Anonymous—the hacker group famous for Guy Fawkes masks and anti-Scientology protests—has raised the stakes. Earlier this month, the group secretly recorded an FBI conference call. On Feb. 27, it published thousands of emails stolen from a private intelligence firm, Stratfor.
The feds are taking the irreverent, politically minded hacktivist group very seriously—as a previously unreported search here in Portland shows.
The U.S. Secret Service executed a series of search warrants last fall targeting a Portland computer engineer, Jeffrey A. Hekmati. Agents searched Hekmati's apartment and seized his iPhone, computers, USB thumb drives and other devices.
The grounds for the search? According to the affidavit, Hekmati admitted to making a drunken prank call to one of Anonymous' targets. The call apparently raised suspicions Hekmati had access to hacked information.
According to court records and Anonymous postings, the hacker group broke into the network of Matrix Group, a Virginia-based Web development firm, on Oct. 21, 2011, and defaced the website of one of its clients, the International Association of Chiefs of Police.

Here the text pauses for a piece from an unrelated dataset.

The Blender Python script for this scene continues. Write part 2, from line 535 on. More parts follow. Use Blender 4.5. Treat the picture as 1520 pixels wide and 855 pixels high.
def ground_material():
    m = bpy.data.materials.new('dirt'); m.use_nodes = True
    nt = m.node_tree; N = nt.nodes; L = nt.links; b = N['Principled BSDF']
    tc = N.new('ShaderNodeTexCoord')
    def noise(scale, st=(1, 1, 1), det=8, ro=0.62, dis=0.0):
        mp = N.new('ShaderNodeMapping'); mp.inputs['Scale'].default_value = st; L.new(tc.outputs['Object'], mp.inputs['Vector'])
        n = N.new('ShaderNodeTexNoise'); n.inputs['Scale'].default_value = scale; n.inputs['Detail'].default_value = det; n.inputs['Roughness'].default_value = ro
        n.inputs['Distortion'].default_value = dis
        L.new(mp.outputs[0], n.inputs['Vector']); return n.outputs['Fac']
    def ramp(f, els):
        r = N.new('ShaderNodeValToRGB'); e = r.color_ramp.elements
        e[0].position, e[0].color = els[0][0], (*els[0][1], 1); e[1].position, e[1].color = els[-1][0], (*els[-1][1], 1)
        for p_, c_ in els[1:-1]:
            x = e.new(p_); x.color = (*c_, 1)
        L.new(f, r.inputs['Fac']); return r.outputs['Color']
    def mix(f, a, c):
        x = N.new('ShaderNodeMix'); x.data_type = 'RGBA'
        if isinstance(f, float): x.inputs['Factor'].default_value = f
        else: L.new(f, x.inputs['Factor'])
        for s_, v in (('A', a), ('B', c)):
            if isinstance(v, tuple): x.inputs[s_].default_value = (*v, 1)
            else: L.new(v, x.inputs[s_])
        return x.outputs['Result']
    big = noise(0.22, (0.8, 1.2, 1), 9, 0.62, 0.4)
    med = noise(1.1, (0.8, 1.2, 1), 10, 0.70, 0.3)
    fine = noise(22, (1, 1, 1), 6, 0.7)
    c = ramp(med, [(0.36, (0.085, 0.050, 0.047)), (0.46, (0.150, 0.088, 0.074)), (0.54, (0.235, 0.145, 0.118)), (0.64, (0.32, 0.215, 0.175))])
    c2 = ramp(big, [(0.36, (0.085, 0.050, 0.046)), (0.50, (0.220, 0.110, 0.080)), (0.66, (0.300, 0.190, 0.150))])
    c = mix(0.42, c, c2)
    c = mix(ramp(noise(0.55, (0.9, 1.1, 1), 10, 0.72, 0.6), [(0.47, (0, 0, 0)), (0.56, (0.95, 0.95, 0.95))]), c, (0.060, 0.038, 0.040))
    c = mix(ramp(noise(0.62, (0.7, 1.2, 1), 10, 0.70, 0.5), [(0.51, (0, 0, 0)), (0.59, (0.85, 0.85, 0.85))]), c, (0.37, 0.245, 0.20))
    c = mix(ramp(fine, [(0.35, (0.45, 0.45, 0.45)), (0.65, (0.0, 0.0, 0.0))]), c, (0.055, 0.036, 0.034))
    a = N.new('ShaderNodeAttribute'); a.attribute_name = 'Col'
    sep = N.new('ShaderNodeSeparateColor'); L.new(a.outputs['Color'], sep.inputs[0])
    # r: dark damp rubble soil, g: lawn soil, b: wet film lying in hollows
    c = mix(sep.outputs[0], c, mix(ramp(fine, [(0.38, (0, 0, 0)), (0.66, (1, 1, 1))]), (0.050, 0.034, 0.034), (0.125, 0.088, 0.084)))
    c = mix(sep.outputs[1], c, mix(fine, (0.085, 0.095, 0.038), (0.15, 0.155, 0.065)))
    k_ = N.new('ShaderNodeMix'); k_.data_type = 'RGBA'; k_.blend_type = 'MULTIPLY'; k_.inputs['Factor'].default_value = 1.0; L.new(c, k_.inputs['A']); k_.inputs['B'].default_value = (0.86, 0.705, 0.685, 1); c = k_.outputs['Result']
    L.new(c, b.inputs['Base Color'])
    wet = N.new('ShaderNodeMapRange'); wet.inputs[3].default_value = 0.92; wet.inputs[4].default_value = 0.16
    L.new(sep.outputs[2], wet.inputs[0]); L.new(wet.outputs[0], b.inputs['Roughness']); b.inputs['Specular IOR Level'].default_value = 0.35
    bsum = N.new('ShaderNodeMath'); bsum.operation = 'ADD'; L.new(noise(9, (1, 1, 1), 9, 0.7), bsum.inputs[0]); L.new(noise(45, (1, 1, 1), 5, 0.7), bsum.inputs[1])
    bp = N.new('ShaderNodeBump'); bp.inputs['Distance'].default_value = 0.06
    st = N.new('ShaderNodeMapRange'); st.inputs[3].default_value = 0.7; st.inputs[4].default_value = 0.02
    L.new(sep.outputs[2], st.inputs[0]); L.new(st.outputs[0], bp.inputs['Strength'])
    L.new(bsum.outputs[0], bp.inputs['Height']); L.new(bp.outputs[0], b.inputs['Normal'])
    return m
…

Two days later, Matrix Group's CEO, Joanna Pineda, was chatting with a co-worker using Yahoo Messenger.
"During this private chat session [Pineda] remarked that she should go into the pizza business, apparently in reference to the amount of pizza that had been consumed due to repair of the web site," the affidavit says.
Two minutes later, the affidavit says, the CEO got a call on her cellphone. When she answered, the caller said, "I heard you wanted a pizza."
Agents traced the number to Hekmati, who was interviewed by investigators at work two days later. He told them he had been drunk at a restaurant, checking his Twitter feed, and saw a tweet from Anonymous with Pineda's cellphone number.
"Hekmati dialed the number…and made a comment about pizza," the affidavit says.
The feds' evidence does not prove Hekmati had any role in the original Anonymous hack of Matrix Group; it's possible he simply pranked the wrong person at the wrong moment about the wrong topic—pizza.
Hekmati, 49, declined to talk to WW. He works for engineering firm CH2M Hill's downtown Portland office and doesn't appear to have a criminal record. Public records show he drives a BMW but lives in a rented room in a house in Sellwood.
Pineda, the target of the call, did not respond to a request for an interview; nor did Hekmati's employer, CH2M Hill. Assistant U.S. Attorney Sean Hoar declined to talk about the case, except to confirm that no charges have been filed and that the feds are still investigating.